Based on the original composition by his father, Pieter Brueghel the Elder, the painting is one of nine autograph versions known by Brueghel the Younger, with this example considered one of the finest and comparable to probably the earliest surviving version that now hangs in the Stedelijk Museum in Amsterdam.

Offered from the multi-million-pound art collection of New York couple Herbert and Adele Klapper in the evening sale of mixed-owner Old Masters, it drew four phones and commission bids, before it was sold just below top estimate at £5.4m to a phone buyer bidding via Henry Pettifer, Christie’s head of Old Masters department.

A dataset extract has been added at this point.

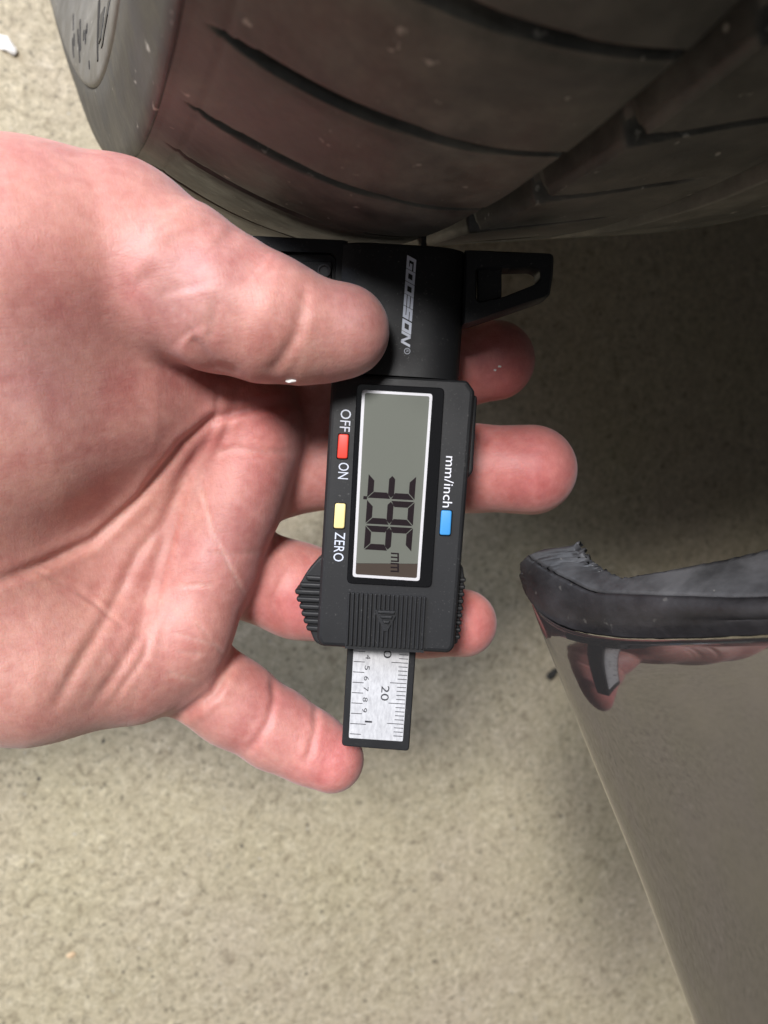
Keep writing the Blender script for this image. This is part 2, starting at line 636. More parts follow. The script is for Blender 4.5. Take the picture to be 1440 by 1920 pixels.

The auction house reported Asian bidding on the picture, which had been exhibited in mainland China and Hong Kong before the sale. The price achieved was the second highest for the artist at auction.

Lawrence record

Among the British pictures, a new record was set for Thomas Lawrence (1769-1830) and his polished portrait of Lady Selina Meade (1797-1872), which had come to the vendor via direct descent from the sitter.

Painted at the height of Lawrence’s popularity in 1819 and exhibited at the Royal Academy a year later, the 3ft 6in x 2ft 1in (76.5 x 63.5cm) oil on canvas drew multiple bids against an £800,000-1.2m estimate.

The portrait eventually sold for £1.9m to a phone buyer bidding via Pettifer who secured it against another phone and a bidder in the room. It surpasses the previous record by £50,000, paid in the same rooms in 2006 for an 1821 portrait of the Duke of Wellington.